● Dataset content:

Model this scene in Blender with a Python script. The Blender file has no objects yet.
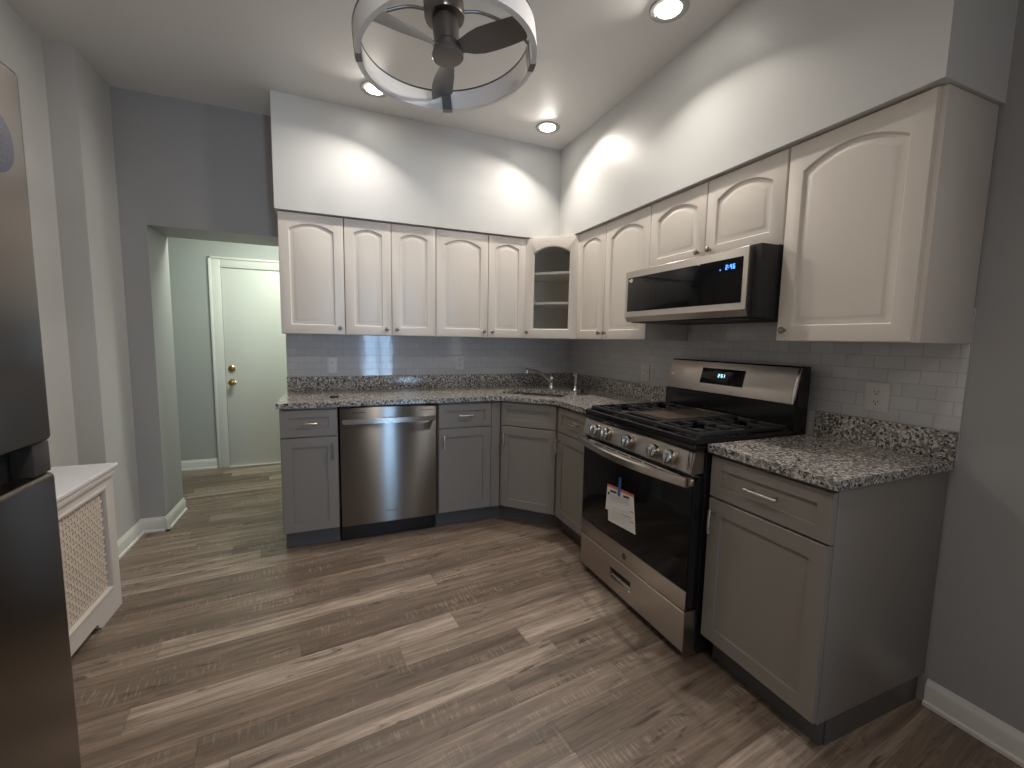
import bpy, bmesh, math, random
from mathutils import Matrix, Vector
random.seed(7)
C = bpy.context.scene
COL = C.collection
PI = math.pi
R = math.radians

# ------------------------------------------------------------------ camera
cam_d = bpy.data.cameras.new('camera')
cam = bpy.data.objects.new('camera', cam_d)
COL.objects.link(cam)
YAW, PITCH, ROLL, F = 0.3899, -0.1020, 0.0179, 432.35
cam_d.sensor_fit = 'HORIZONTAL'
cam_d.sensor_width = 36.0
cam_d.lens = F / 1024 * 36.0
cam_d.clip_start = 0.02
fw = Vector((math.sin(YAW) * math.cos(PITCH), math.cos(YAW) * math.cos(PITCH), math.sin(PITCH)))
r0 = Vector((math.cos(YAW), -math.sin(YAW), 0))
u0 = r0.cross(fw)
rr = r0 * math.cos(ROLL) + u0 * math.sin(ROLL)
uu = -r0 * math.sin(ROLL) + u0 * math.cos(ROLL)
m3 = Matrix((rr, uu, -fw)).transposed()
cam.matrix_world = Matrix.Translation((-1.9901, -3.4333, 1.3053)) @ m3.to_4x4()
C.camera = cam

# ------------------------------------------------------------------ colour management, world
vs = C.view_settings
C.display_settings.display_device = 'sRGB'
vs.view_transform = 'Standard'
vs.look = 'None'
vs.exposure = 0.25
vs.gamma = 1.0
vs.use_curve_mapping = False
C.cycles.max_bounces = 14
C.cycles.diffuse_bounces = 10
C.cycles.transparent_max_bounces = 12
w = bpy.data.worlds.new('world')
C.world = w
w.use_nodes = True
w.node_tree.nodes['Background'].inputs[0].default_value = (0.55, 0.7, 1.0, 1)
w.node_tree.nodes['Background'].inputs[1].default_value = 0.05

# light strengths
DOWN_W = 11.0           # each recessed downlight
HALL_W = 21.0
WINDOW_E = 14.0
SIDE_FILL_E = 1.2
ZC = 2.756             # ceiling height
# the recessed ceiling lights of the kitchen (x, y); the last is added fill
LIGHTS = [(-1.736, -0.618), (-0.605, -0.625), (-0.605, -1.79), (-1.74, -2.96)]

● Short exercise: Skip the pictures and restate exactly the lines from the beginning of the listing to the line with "R = math.radians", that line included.

● Answer to the exercise:
Model this scene in Blender with a Python script. The Blender file has no objects yet.
import bpy, bmesh, math, random
from mathutils import Matrix, Vector
random.seed(7)
C = bpy.context.scene
COL = C.collection
PI = math.pi
R = math.radians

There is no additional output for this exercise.